Business Leaders Lobby for Tax Reform
American CEOs stress urgent need for a tax code overhaul
Major U.S. companies are advocating for changes in the tax system that they say will boost investment, jobs, and economic growth. Business leaders are urging Congress to pass a bill by the end of this year.
Chief executives of large corporations including UPS, Lockheed Martin, Boeing, AT&T, and Ernst&Young expressed their support for tax reform on Sept. 20 at a panel discussion hosted by Business Roundtable, an association of CEOs of leading U.S. companies.
“We need to get beyond the polarization in Washington, D.C., and focus on solving real problems,” Dennis Muilenburg, chairman, president, and CEO of the Boeing Company, said during the panel discussion.
David Abney, chairman and CEO of UPS, said business leaders spend a lot of time in the nation’s capital to educate people and ensure they understand the importance of tax reform. “But we also, as a business community, need to make sure that we are united on this issue and that we don’t eat ourselves,” he said.
The executives are calling for a competitive tax rate and a territorial tax system, which would exempt foreign income from domestic taxation. They say a tax code rewrite would energize the economy and create more jobs.
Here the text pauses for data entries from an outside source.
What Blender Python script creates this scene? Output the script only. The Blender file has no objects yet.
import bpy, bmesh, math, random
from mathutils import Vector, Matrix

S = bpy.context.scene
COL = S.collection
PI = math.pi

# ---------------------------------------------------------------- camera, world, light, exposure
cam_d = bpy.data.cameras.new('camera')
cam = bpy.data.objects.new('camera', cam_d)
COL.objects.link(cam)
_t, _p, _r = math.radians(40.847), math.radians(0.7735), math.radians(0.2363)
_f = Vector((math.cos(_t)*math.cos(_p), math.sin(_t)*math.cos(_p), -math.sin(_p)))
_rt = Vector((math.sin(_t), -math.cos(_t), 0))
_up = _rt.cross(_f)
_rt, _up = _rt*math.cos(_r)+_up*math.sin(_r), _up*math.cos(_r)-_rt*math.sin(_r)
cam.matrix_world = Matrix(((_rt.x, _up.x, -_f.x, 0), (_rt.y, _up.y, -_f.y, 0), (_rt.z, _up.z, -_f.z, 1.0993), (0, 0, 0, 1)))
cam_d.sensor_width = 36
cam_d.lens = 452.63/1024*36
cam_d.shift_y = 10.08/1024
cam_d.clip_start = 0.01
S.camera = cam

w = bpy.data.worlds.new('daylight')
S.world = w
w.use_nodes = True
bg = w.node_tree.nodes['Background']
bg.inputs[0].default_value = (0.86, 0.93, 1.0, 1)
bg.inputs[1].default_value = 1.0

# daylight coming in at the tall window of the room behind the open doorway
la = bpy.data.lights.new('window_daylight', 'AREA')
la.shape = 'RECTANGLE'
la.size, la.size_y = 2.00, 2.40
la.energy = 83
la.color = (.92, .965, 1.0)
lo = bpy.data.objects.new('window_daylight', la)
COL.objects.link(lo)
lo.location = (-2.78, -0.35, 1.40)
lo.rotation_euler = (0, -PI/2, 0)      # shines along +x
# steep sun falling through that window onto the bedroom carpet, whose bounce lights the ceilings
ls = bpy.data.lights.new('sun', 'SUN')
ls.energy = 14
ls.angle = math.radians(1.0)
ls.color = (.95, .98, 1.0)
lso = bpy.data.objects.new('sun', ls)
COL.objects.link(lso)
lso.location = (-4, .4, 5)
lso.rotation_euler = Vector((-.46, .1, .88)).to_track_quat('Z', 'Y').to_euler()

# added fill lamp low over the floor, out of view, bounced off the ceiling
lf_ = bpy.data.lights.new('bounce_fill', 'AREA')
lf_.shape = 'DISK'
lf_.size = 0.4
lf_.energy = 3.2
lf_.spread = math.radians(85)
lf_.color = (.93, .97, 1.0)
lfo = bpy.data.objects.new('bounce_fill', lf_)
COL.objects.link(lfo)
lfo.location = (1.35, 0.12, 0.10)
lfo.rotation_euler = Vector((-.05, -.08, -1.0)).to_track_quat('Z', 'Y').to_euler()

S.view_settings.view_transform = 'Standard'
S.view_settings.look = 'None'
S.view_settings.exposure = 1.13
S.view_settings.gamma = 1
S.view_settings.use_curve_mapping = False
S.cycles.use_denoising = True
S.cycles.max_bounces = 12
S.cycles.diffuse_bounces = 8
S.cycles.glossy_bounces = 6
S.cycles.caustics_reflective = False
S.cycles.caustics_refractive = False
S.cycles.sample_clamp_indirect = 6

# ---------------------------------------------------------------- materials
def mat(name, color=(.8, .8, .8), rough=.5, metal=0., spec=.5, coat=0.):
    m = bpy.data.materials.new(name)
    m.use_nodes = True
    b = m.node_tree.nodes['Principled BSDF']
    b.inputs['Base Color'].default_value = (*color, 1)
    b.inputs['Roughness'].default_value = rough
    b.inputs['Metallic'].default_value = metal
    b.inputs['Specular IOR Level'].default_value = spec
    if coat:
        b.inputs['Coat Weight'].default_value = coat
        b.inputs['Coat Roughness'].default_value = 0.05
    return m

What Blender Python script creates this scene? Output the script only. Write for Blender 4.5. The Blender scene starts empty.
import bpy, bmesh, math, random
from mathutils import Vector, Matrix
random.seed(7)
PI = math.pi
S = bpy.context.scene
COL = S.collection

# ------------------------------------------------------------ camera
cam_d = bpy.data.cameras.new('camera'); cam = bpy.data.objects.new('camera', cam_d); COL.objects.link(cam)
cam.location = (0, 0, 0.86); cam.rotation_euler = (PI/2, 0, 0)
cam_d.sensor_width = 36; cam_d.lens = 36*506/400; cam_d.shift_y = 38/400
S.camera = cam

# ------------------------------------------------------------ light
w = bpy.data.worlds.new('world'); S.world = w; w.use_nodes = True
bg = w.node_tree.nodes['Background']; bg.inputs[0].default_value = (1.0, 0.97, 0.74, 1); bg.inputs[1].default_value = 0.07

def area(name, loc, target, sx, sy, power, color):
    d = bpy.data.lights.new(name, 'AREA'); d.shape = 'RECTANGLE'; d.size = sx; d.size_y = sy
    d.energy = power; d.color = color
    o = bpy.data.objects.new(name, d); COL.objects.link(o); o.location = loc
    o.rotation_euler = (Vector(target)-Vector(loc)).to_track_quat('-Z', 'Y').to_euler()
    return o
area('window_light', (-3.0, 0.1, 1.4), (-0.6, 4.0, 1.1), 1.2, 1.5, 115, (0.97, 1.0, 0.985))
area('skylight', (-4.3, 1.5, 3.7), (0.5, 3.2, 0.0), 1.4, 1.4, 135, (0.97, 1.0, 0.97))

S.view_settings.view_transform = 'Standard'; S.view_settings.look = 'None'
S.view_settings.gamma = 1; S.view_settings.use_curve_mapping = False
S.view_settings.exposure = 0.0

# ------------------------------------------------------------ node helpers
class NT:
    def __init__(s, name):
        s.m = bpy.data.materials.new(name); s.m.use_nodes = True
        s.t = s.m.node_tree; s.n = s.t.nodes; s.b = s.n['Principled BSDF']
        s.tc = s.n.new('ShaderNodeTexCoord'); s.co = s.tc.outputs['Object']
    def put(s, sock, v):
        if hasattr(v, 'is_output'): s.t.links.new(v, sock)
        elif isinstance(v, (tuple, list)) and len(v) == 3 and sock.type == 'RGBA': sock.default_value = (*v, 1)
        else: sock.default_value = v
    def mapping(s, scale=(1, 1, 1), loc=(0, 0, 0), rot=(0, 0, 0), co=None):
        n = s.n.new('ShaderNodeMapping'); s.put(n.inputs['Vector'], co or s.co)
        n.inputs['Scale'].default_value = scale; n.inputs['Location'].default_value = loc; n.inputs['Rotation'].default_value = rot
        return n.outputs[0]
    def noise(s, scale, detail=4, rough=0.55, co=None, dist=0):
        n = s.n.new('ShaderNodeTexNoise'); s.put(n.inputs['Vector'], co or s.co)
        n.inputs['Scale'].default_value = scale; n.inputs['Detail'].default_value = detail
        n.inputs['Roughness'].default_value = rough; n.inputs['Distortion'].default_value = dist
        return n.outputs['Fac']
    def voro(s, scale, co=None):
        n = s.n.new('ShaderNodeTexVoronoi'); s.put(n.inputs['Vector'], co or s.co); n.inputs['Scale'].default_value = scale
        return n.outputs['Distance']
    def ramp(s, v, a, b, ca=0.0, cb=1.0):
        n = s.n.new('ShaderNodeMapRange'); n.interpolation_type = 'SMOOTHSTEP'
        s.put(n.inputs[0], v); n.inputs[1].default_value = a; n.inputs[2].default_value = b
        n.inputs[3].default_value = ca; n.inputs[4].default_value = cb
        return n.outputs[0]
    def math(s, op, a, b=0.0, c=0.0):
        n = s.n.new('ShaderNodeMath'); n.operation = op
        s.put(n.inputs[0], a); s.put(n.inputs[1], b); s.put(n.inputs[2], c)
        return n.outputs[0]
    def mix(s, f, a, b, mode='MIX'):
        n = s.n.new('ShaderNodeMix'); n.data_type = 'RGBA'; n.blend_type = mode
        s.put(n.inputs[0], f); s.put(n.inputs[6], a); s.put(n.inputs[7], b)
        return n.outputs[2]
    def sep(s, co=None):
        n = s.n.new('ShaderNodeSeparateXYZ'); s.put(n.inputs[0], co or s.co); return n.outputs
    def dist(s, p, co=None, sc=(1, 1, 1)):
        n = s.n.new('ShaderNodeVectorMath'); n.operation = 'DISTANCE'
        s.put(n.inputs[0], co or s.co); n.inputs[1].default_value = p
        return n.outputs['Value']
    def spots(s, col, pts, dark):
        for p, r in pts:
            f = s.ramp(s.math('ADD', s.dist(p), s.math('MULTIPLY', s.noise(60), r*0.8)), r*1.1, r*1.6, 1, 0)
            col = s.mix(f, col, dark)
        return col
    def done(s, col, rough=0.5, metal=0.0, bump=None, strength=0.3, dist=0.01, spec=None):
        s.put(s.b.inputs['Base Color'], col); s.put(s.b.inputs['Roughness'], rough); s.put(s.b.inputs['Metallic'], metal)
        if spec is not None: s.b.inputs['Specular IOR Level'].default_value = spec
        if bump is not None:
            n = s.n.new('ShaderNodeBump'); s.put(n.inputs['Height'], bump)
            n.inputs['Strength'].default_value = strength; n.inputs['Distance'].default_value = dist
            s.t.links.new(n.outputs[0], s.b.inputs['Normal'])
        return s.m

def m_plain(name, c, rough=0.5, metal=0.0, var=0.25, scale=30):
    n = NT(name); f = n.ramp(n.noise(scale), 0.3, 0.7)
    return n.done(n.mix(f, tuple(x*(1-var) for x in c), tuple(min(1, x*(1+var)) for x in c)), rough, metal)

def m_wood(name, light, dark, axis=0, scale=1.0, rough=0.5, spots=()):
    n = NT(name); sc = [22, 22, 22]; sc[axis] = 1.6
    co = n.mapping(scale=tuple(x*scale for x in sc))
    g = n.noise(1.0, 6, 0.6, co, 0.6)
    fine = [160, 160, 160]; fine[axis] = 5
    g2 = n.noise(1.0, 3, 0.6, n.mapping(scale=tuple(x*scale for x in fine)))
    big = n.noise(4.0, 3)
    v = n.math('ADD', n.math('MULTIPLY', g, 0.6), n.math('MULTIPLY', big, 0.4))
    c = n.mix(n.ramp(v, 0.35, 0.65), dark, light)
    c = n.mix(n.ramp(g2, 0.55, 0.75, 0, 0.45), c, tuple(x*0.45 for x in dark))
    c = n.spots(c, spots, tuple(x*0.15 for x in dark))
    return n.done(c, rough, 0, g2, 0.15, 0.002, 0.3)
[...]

“A cut in the corporate tax rate would allow us to build more manufacturing jobs in the U.S., create growth capacity, with the ripple benefit to the broader enterprise and our communities where we work,” said Muilenburg.
America’s biggest exporter, Boeing has more than 140,000 employees, and nearly 90 percent are in the United States. Potential tax cuts will benefit not only Boeing and its employees, but also its massive supply chain, which includes 1.5 million U.S. jobs.
“So we see this [tax reform] as a big enabler. It will unleash capital investment, it will unleash our ability to grow jobs, and it will allow us to lead in manufacturing,” Muilenburg said.
It has been more than 30 years since the last major tax reform occurred, under President Ronald Reagan in 1986. Since then, other advanced nations have aggressively reduced their corporate tax rates and implemented a territorial tax system.
According to the CEOs, if the new tax code includes a territorial system, U.S. companies would be able to bring back to the United States trillions of foreign earnings trapped overseas.
The existing “worldwide” tax system double-taxes the foreign income of U.S. companies as soon as these earnings are repatriated. Hence most U.S. multinational corporations prefer to keep the money offshore rather than reinvesting it back in the United States.
“We are an outlier,” said Mark Weinberger, chairman and CEO of Ernst&Young.
“What we’re suggesting, and the Business Roundtable is advocating for, is not to do something that nobody has done before. It’s actually to catch up with the rest of the world and just be competitive.”
Crossing the Finish Line
Business leaders are optimistic that President Donald Trump and Congress will be able to pass reforms by the end of the year.
“The people in the Senate and Congress believe that if they don’t get tax reform done, it may be [about] political survival for them. So I actually take comfort in that,” said Randall Stephenson, chairman and CEO of AT&T Inc.
The current tax code puts American corporations at a competitive disadvantage. The effective tax rate of UPS, for example, is 34 percent and there is a nearly 10 percent difference in tax rates between UPS and foreign competitors, according to Abney.
Abney is optimistic that the new administration recognizes the “real need” to fix this problem. Should a territorial tax system be enacted, UPS plans to bring some of its foreign earnings back and invest in the United States.
“So the time is right, the need is there. More and more people are starting to understand it. We just need to make sure that we take this thing to the finish line,” Abney said.
Corporate tax reform is also a national security issue, according to Marillyn Hewson, chairman, president, and CEO of Lockheed Martin Corporation, the Pentagon’s largest defense contractor.
“We’re about national security. We’re about investing in technology and capabilities to keep the edge for the United States against our adversaries,” Hewson said.
The defense contractor has over 16,000 suppliers in the United States that are all small- and medium-sized businesses, she said.
“If we are facing competition around the world that doesn’t allow those businesses to invest in that capability and technology, then it’s going to have an impact on our national security.”
According to a survey conducted by Business Roundtable in May, 71 percent of the CEOs said corporate tax reform would be the most efficient way to accelerate economic growth over the next 12 months. And 90 percent believed delaying tax reform would harm the U.S. economy.
Besides, 76 percent of the CEOs who responded to the survey said they would hire more people if tax reform were successfully implemented. More than 120 CEOs participated in the survey, conducted between April 12 and April 25.